(Lines of data)
·····

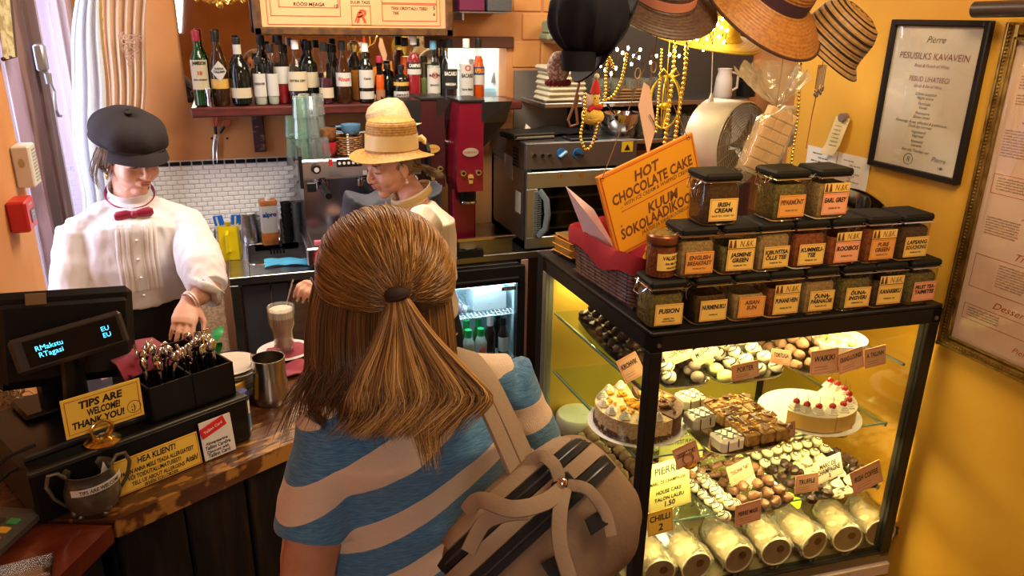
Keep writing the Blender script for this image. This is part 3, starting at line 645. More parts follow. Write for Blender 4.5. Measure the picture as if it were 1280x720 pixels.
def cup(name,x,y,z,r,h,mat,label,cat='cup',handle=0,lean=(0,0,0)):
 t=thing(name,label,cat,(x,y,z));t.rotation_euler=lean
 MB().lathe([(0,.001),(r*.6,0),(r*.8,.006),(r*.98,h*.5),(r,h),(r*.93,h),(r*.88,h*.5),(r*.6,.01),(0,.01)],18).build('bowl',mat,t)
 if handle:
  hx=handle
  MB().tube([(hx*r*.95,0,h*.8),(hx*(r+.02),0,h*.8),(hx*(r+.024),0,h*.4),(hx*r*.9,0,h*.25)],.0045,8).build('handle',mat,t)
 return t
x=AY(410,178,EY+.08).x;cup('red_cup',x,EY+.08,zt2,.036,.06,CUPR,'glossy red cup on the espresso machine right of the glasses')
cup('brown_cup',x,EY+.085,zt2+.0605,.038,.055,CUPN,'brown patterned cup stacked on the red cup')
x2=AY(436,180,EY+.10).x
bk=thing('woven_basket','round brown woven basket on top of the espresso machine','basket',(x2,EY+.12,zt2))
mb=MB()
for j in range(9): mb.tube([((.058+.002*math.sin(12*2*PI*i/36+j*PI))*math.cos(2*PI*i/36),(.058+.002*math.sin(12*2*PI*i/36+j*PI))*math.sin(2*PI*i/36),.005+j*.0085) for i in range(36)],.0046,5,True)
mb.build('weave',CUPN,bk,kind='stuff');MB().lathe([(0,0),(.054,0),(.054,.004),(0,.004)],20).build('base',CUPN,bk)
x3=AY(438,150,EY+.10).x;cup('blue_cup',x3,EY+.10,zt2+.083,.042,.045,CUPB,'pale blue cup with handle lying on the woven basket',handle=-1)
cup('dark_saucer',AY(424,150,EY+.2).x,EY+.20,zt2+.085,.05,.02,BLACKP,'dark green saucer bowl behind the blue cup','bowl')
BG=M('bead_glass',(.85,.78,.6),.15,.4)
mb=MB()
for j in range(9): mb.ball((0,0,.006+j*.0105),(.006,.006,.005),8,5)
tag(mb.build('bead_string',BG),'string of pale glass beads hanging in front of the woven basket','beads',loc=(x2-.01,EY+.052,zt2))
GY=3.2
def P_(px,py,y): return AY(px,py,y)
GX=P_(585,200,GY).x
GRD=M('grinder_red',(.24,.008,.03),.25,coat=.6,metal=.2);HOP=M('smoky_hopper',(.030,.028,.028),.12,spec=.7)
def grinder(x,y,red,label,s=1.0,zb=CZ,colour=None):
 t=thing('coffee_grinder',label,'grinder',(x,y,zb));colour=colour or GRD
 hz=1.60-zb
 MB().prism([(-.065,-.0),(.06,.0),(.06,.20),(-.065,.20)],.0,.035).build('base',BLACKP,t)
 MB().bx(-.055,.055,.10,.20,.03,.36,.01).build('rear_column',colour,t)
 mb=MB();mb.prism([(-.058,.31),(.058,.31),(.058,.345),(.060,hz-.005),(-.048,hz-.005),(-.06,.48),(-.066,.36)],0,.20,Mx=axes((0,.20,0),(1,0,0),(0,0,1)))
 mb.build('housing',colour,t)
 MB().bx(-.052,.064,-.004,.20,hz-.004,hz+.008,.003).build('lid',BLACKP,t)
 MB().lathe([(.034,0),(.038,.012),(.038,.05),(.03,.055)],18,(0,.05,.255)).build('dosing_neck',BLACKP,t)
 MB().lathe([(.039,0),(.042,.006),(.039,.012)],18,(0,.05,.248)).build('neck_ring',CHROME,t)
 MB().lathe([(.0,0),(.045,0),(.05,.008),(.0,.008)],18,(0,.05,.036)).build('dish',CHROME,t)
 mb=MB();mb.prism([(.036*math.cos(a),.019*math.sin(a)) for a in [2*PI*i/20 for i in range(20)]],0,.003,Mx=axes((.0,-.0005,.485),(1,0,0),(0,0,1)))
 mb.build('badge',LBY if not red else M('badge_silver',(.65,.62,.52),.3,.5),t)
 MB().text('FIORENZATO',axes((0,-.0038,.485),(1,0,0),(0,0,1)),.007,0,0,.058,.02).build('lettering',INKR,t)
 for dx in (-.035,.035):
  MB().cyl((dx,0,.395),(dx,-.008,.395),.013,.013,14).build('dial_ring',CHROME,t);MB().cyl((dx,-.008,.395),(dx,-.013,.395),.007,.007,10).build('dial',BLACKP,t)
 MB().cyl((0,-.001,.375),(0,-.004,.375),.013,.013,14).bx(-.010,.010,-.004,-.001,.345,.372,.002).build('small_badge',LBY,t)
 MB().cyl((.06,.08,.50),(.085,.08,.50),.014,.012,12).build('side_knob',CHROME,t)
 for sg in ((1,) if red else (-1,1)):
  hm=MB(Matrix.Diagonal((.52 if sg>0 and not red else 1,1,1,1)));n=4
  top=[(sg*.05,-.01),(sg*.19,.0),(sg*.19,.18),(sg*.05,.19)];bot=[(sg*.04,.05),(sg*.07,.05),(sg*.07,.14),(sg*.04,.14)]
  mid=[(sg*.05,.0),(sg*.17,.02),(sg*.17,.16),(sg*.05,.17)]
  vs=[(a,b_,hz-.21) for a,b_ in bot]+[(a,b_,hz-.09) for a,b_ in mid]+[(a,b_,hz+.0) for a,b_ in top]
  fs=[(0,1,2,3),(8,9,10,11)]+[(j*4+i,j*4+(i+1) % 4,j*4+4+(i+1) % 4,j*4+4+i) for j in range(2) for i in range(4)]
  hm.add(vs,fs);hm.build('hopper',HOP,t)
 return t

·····

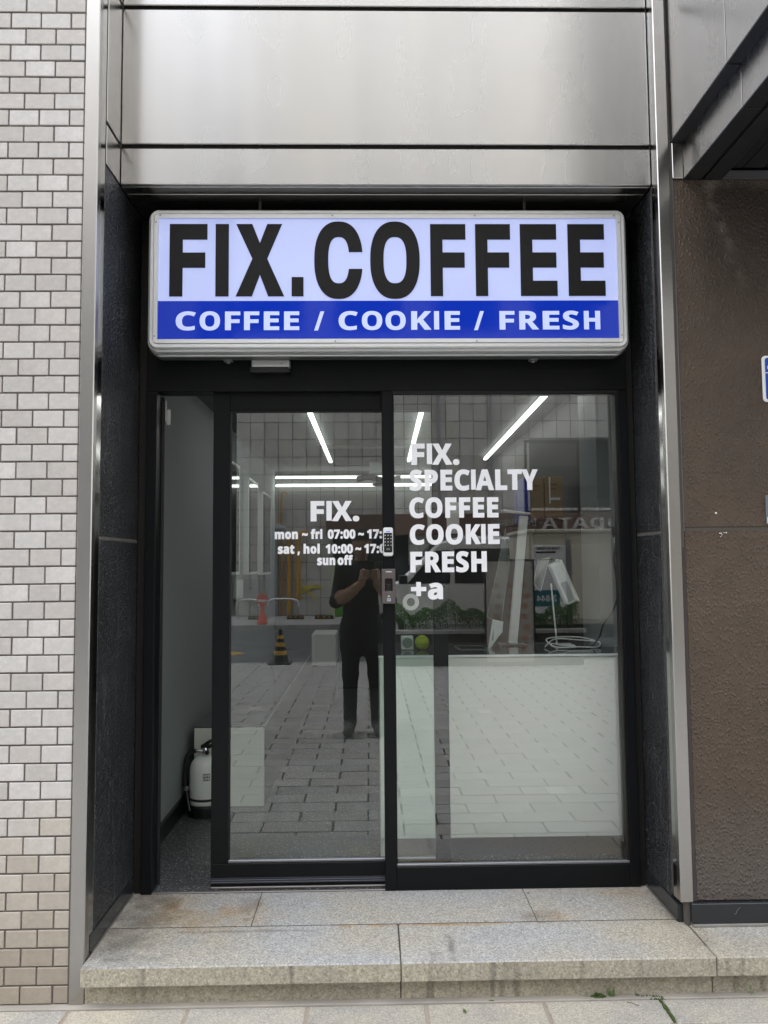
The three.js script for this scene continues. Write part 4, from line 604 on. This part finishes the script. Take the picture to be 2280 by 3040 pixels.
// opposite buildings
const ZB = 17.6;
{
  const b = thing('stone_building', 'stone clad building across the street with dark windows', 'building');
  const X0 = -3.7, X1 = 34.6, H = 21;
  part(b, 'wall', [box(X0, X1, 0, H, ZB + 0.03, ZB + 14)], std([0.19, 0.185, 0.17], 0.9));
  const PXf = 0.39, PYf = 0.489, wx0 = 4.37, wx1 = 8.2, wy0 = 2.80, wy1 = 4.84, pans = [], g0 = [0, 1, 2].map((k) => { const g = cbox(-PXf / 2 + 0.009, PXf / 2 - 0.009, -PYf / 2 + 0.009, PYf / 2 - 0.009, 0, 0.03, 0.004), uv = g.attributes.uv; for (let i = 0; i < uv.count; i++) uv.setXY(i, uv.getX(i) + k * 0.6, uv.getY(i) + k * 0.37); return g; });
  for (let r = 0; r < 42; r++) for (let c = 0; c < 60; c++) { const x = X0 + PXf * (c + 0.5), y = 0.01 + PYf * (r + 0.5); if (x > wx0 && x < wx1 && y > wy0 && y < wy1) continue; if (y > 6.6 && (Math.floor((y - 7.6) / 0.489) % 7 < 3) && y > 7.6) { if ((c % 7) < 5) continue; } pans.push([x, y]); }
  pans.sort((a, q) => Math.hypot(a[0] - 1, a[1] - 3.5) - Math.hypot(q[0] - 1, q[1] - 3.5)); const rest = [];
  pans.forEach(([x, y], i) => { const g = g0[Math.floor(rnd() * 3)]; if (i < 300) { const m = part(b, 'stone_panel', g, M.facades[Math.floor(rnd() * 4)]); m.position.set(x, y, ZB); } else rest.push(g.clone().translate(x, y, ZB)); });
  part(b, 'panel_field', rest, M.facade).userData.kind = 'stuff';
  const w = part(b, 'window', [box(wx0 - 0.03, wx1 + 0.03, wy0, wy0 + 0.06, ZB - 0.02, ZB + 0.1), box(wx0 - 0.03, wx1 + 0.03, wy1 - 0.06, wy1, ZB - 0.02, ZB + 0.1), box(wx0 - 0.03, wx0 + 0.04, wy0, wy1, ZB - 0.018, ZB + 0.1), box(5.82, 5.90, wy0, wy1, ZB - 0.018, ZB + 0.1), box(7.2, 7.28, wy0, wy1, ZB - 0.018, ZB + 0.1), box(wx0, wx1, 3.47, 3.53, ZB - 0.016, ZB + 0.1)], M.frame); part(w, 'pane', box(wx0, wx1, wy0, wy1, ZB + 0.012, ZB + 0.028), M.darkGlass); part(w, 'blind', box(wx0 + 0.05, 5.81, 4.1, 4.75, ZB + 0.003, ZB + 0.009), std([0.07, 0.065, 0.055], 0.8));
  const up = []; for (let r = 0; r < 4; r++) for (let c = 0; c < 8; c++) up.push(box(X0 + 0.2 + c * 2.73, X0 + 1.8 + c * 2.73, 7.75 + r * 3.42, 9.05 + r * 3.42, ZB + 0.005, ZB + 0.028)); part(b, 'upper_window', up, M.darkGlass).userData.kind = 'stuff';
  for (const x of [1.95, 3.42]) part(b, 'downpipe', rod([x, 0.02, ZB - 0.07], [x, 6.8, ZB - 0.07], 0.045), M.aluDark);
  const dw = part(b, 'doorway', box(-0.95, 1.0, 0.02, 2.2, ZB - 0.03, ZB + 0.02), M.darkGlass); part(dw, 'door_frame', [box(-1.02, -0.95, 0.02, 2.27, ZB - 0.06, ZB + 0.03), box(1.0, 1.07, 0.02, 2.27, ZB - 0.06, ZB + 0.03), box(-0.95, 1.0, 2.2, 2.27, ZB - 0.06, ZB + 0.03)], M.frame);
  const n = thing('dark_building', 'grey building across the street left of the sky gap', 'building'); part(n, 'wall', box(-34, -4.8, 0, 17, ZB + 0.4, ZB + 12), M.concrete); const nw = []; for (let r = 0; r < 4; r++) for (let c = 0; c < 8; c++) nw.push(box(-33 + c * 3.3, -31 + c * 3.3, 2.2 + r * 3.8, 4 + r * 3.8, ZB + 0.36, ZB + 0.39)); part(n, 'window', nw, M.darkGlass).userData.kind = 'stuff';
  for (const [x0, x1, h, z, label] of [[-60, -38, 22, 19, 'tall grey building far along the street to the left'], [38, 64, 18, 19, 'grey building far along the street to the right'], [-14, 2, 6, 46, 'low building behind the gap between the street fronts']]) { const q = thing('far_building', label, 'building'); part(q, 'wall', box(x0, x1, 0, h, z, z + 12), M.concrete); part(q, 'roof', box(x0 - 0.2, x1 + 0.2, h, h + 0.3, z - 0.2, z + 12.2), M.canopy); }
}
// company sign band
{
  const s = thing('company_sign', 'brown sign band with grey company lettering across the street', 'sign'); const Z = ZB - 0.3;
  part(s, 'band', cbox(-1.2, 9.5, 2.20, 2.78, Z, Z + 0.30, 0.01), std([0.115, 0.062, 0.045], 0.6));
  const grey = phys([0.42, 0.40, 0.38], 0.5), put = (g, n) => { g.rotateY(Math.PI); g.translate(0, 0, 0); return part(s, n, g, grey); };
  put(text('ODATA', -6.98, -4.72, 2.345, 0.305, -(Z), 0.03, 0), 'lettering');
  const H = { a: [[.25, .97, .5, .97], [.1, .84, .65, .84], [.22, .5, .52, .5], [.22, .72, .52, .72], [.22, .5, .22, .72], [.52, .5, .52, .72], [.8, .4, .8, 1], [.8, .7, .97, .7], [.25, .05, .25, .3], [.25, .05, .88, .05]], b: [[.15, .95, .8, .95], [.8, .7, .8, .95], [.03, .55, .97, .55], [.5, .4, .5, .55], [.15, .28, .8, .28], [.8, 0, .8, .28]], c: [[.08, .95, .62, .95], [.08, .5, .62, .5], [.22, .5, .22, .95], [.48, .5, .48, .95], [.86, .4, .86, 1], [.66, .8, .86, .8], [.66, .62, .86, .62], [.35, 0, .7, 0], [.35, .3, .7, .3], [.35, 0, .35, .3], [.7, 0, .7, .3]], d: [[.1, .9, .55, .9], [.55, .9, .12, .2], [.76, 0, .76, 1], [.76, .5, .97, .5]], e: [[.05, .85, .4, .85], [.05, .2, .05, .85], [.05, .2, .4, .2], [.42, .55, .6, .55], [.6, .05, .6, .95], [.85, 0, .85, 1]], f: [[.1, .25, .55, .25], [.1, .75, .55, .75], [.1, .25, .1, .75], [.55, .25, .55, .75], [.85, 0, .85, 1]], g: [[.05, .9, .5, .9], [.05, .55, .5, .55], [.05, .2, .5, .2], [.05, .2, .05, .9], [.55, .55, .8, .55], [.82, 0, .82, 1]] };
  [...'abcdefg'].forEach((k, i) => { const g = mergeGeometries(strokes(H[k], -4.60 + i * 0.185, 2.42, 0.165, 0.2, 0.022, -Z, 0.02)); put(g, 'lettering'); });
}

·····

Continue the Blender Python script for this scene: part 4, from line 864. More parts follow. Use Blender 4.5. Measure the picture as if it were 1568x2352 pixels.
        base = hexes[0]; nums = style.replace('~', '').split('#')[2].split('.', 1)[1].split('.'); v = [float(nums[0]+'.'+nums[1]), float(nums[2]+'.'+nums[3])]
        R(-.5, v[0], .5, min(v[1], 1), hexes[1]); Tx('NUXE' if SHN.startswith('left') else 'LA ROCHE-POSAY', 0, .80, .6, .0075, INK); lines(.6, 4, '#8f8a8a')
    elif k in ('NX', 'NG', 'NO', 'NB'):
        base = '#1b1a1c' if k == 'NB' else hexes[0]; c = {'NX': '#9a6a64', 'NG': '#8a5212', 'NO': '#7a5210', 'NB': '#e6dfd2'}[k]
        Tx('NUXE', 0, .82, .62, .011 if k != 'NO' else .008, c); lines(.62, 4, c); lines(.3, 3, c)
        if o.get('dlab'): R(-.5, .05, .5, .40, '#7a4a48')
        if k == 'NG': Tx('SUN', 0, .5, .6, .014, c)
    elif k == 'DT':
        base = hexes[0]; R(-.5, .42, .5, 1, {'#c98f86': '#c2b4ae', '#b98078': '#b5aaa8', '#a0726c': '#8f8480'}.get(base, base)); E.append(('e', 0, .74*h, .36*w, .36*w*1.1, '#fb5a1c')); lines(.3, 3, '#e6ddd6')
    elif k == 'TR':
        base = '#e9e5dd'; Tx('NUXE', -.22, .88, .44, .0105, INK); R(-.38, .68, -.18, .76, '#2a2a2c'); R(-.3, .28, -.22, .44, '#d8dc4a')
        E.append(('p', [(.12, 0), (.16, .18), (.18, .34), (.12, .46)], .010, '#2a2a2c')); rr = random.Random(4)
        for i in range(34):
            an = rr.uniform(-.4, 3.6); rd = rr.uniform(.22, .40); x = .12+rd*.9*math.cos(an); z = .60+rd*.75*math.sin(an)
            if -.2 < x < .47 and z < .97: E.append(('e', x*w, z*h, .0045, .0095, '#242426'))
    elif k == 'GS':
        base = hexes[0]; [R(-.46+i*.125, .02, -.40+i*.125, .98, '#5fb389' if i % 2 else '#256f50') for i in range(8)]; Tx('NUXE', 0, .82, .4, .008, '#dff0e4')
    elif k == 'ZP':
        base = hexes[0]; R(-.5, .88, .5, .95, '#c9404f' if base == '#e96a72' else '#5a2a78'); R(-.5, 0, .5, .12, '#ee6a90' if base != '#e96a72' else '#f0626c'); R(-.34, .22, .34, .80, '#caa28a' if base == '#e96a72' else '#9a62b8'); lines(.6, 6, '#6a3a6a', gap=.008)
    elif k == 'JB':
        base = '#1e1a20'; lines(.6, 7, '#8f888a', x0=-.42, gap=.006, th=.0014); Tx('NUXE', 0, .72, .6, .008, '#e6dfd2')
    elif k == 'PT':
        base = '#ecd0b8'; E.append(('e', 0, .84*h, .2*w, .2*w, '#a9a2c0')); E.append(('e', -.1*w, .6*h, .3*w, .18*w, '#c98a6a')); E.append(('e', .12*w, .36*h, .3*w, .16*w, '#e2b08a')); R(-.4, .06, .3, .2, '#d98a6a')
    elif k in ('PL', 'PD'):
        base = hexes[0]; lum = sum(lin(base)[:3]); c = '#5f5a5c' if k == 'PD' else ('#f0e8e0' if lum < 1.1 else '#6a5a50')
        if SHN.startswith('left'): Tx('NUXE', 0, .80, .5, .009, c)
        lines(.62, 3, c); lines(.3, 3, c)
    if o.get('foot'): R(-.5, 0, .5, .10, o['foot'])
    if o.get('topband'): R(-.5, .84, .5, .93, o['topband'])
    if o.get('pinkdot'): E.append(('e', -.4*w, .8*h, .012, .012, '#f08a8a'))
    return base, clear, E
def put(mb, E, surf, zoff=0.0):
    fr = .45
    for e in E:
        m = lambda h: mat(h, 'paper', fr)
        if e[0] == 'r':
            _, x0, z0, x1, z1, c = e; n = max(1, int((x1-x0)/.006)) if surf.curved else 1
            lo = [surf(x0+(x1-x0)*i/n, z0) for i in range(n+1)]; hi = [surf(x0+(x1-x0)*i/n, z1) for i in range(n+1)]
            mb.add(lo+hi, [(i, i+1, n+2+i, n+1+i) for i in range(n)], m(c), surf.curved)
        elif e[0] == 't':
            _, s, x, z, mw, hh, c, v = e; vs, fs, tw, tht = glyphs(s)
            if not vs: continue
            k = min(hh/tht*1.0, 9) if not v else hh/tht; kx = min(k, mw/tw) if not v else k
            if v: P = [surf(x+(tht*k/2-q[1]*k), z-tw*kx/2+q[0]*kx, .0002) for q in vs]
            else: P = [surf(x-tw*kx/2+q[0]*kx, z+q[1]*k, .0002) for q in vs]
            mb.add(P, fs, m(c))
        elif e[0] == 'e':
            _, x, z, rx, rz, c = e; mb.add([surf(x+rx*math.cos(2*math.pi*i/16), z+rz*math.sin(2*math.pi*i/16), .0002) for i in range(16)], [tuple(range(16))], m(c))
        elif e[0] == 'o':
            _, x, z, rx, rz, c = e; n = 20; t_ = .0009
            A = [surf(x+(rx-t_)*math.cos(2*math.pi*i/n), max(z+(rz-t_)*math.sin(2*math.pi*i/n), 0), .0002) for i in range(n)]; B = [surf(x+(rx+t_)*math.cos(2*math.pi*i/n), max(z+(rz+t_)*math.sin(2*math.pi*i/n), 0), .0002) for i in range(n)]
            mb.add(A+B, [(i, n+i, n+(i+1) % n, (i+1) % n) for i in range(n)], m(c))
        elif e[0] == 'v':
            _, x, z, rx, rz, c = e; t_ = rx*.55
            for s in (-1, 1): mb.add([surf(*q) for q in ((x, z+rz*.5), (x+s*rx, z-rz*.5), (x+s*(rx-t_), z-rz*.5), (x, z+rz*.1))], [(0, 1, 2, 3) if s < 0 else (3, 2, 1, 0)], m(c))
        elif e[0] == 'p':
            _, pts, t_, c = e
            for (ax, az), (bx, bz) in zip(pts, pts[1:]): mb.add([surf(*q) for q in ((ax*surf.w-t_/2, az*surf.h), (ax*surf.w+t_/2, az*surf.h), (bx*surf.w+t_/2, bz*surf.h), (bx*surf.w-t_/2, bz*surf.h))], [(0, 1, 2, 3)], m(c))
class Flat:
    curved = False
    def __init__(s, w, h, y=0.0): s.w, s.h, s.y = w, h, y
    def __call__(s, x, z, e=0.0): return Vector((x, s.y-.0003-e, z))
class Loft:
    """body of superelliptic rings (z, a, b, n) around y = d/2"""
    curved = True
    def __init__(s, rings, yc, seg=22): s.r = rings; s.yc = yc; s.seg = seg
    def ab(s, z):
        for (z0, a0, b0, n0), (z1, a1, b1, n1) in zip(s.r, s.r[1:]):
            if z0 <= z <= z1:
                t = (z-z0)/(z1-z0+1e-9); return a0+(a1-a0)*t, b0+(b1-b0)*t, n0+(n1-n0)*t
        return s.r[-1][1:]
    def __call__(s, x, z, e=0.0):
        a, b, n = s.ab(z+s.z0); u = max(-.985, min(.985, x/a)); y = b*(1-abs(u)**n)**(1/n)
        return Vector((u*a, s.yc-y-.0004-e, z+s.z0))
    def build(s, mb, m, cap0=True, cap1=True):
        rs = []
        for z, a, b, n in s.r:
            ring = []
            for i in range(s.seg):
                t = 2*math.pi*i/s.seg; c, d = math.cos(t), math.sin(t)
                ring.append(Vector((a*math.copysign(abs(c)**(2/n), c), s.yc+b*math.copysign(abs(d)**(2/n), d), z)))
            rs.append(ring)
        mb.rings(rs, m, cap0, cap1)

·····

Direction:
What is the number of lines in the records that contain the string "script"? Give only that number.

Response to the exercise:
3